Pundit Three: “Yanga’s midfield balance, gentlemen, is still better than Simba’s.”
Moderator: “Quickly, before we close—apparently Alphonce Simbu won something somewhere in Tokyo?”
Pundit Four: “Oh yes, ka-goldi ka marathon, jamaa mkimbiza upepo, congrats or whatever.”
Entire Panel: (uproarious laughter, slapping the table) “Hahaha! Anyway, can Hemed Morocco survive till December?”
And that, dear reader, is how a nation loses history in real time.
Meanwhile, Botswana, bless their foresight, declared a public holiday when their relay team stunned the USA to win gold in Tokyo.
Yes, a whole day off. Offices shut, banks closed, children singing relay songs.
Their president even called the athletes “our new natural diamonds.”
Meanwhile in Tanzania, our own world champion landed at Julius Nyerere International Airport last Tuesday, quietly.
He was greeted by a handful of officials who looked as if they had wandered into Terminal Three by mistake.
A few weary photographers, several online media microphones and the eternal chorus of taxi drivers fighting with Bolt.
The florists at Namanga were asleep, which apparently is excuse enough to cancel a boutique order for the hero’s welcome.
No marching band, no ngoma troupe, not even a misspelled banner.
Our National Sports Council, whose job description ought to include a pinch of imagination, instead waited obediently for “orders from above.”
If those orders don’t arrive, nobody moves. If Mama doesn’t sneeze, nobody fetches the tissue.
It was only after embarrassment had fermented for several days that goverment remembered itself and announced an “official reception party” for Simbu on (last) Friday.
A fine idea, but it is rather like throwing a birthday party three weeks after the cake has gone stale and the guests have left.
Heroes deserve immediacy, not bureaucratic scheduling.
If Eliud Kipchoge so much as sneezes, Nairobi shuts down with parades.
If Simbu wins a historic gold medal, Dar yawns, scratches its head and debates who is going to be Simba SC’s new coach.
And this, dear reader, is the real national tragedy.
Not that we lack heroes, but that we forget them. We bury them beneath derby replays and Premier League highlights.
We treat them as inconvenient episodes rather than cornerstones of our identity.
By neglecting them, we rob our children of role models. A child in Tabora or Moshi should know Bayi as well as Messi, Ikangaa as well as Ronaldo.
They should learn that Tanzanians have conquered not only Kilimanjaro but also the world’s toughest tracks.
Instead, our children grow up with the corrosive message that ambition is fleeting, recognition temporary and greatness is something to be imported from abroad.

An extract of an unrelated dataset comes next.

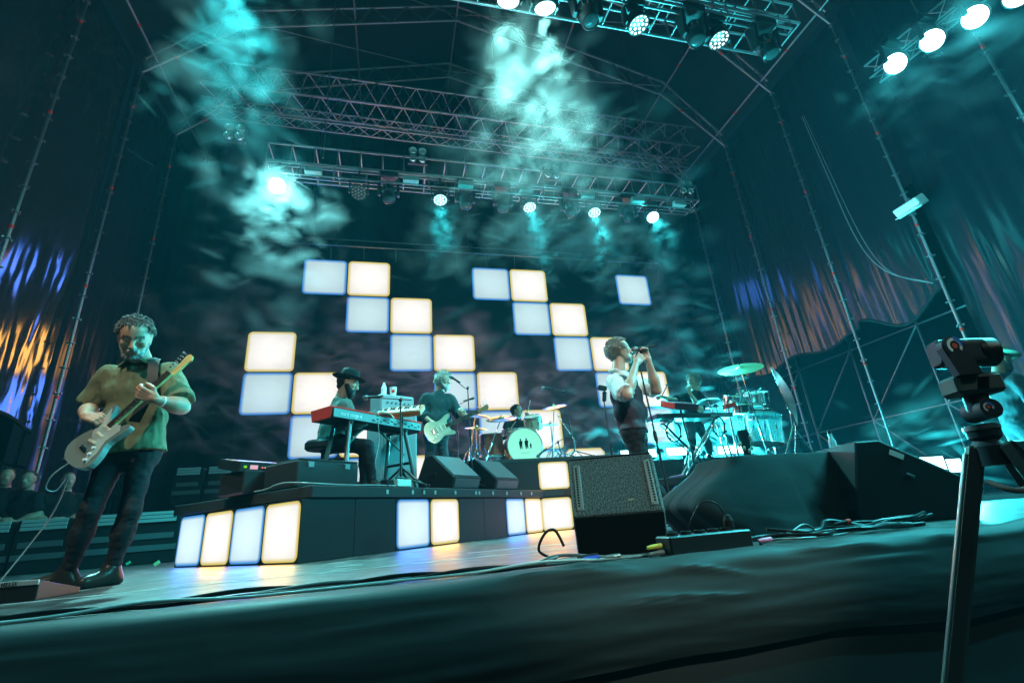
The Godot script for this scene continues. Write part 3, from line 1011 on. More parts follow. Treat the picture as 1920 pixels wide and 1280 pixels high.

And what of Simbu’s medal? If we are not careful, it will gather dust in a ministry drawer while our pundits analyse Arteta’s pressing system.
Unless we break the cycle, we will clap politely, shake his hand and forget.
Or worse, we’ll promote him one rank in the army and call it a day.
But this was not just Simbu’s victory. It was Tanzania’s.
It was a golden chance to rebrand ourselves as the land not only of Kilimanjaro, Serengeti and Zanzibar but of Simbu too.
Tourism campaigns spend millions to craft slogans less powerful than one marathon gold.
And yet we let it slip through our fingers like a leaky bucket.
We should be stamping his face on postage stamps, naming streets after him, renaming stadium stands after our sporting heroes instead of persisting with dreary labels like VIP A and VIP B – and Mzunguko.
Imagine the Filbert Bayi Stand, the Juma Ikangaa Terrace, the Simbu Section. At least then our heroes would live on in stone and ticket stubs, if not in BMT’s imagination.
But alas, this is Tanzania, where serious business often requires divine intervention or a note signed in triplicate by three ministries and a regional commissioner.
Which brings us back to the witch doctor.
Ours is either terminally sick or has died quietly in his hut, because surely no country could squander so many miracles without supernatural negligence.
How else do you explain our ability to run ourselves into history, then forget to celebrate it?
So here we are. Alphonce Simbu, golden boy of Tokyo, our first world champion in athletics, has returned to Dar es Salaam draped not in glory but in bureaucratic slumber.
The reception was so uninspired it could have been scripted by the Ministry of Forgetfulness.
And until we learn to do better, until we learn to celebrate loudly and unapologetically, we risk running this race, winning it and then pretending we never left the starting line.
Heroes don’t arrive every day. When one does, the least we can do is throw a party loud enough for the neighbours to complain.
Otherwise, we may as well donate our medals to Botswana for safekeeping.